Data shown |
* start *
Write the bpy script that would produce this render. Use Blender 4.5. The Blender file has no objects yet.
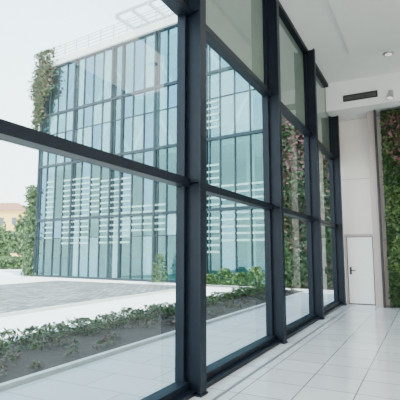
import bpy, math, random
from mathutils import Vector
random.seed(7)
COL=bpy.context.scene.collection

# ---------------- materials ----------------
def new_mat(name):
    m=bpy.data.materials.new(name); m.use_nodes=True
    nt=m.node_tree; nt.nodes.clear()
    out=nt.nodes.new('ShaderNodeOutputMaterial')
    return m,nt,out
def pmat(name,col,rough=0.5,metal=0.0,noise=0.0,scale=5.0,spec=0.5,bump=0.0,bscale=40):
    m,nt,out=new_mat(name)
    b=nt.nodes.new('ShaderNodeBsdfPrincipled')
    b.inputs['Roughness'].default_value=rough; b.inputs['Metallic'].default_value=metal
    b.inputs['Specular IOR Level'].default_value=spec
    b.inputs['Base Color'].default_value=(*col,1)
    tc=nt.nodes.new('ShaderNodeTexCoord')
    if noise>0:
        n=nt.nodes.new('ShaderNodeTexNoise'); n.inputs['Scale'].default_value=scale; n.inputs['Detail'].default_value=5
        nt.links.new(tc.outputs['Object'],n.inputs['Vector'])
        r=nt.nodes.new('ShaderNodeValToRGB')
        r.color_ramp.elements[0].position=0.3; r.color_ramp.elements[1].position=0.7
        r.color_ramp.elements[0].color=(*[c*(1-noise) for c in col],1)
        r.color_ramp.elements[1].color=(*[min(1,c*(1+noise)) for c in col],1)
        nt.links.new(n.outputs['Fac'],r.inputs['Fac']); nt.links.new(r.outputs['Color'],b.inputs['Base Color'])
    if bump>0:
        n2=nt.nodes.new('ShaderNodeTexNoise'); n2.inputs['Scale'].default_value=bscale
        nt.links.new(tc.outputs['Object'],n2.inputs['Vector'])
        bp=nt.nodes.new('ShaderNodeBump'); bp.inputs['Strength'].default_value=bump
        nt.links.new(n2.outputs['Fac'],bp.inputs['Height']); nt.links.new(bp.outputs['Normal'],b.inputs['Normal'])
    nt.links.new(b.outputs[0],out.inputs[0]); return m
def glassmat(name,tcol,gcol=(1,1,1),ior=1.5,base=0.0,rough=0.0,diff=None,dfac=0.0):
    m,nt,out=new_mat(name)
    t=nt.nodes.new('ShaderNodeBsdfTransparent'); t.inputs[0].default_value=(*tcol,1)
    g=nt.nodes.new('ShaderNodeBsdfGlossy'); g.inputs['Color'].default_value=(*gcol,1); g.inputs['Roughness'].default_value=rough
    f=nt.nodes.new('ShaderNodeFresnel'); f.inputs['IOR'].default_value=ior
    geo=nt.nodes.new('ShaderNodeNewGeometry')
    mm=nt.nodes.new('ShaderNodeMix'); mm.data_type='FLOAT'
    mm.inputs[2].default_value=ior; mm.inputs[3].default_value=1.0/ior
    nt.links.new(geo.outputs['Backfacing'],mm.inputs[0]); nt.links.new(mm.outputs[0],f.inputs['IOR'])
    a=nt.nodes.new('ShaderNodeMath'); a.operation='ADD'; a.use_clamp=True; a.inputs[1].default_value=base
    nt.links.new(f.outputs[0],a.inputs[0])
    src=t
    if diff:
        d=nt.nodes.new('ShaderNodeBsdfDiffuse'); d.inputs[0].default_value=(*diff,1)
        x=nt.nodes.new('ShaderNodeMixShader'); x.inputs[0].default_value=dfac
        nt.links.new(t.outputs[0],x.inputs[1]); nt.links.new(d.outputs[0],x.inputs[2]); src=x
    mx=nt.nodes.new('ShaderNodeMixShader')
    nt.links.new(a.outputs[0],mx.inputs[0]); nt.links.new(src.outputs[0],mx.inputs[1]); nt.links.new(g.outputs[0],mx.inputs[2])
    nt.links.new(mx.outputs[0],out.inputs[0]); return m
def brickmat(name,c1,c2,mortar,w,h,ms,rough=0.3,offset=0.0,rot=0,bump=0.0,loc=(0,0,0),spec=0.5,rotx=0):
    m,nt,out=new_mat(name)
    b=nt.nodes.new('ShaderNodeBsdfPrincipled'); b.inputs['Roughness'].default_value=rough
    b.inputs['Specular IOR Level'].default_value=spec
    tc=nt.nodes.new('ShaderNodeTexCoord'); mp=nt.nodes.new('ShaderNodeMapping')
    mp.inputs['Rotation'].default_value=(rotx,0,rot); mp.inputs['Location'].default_value=loc
    br=nt.nodes.new('ShaderNodeTexBrick'); br.offset=offset
    br.inputs['Color1'].default_value=(*c1,1); br.inputs['Color2'].default_value=(*c2,1); br.inputs['Mortar'].default_value=(*mortar,1)
    br.inputs['Scale'].default_value=1; br.inputs['Mortar Size'].default_value=ms
    br.inputs['Brick Width'].default_value=w; br.inputs['Row Height'].default_value=h
    nt.links.new(tc.outputs['Object'],mp.inputs[0]); nt.links.new(mp.outputs[0],br.inputs['Vector'])
    nt.links.new(br.outputs['Color'],b.inputs['Base Color'])
    if bump>0:
        bp=nt.nodes.new('ShaderNodeBump'); bp.inputs['Strength'].default_value=bump; bp.invert=True
        nt.links.new(br.outputs['Fac'],bp.inputs['Height']); nt.links.new(bp.outputs['Normal'],b.inputs['Normal'])
    nt.links.new(b.outputs[0],out.inputs[0]); return m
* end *
Task directions | Exactly reproduce the run of lines from the start of the listing through the line with "COL=bpy.context.scene.collection", inclusive; pictures are not copied.

Completed task |
Write the bpy script that would produce this render. Use Blender 4.5. The Blender file has no objects yet.
import bpy, math, random
from mathutils import Vector
random.seed(7)
COL=bpy.context.scene.collection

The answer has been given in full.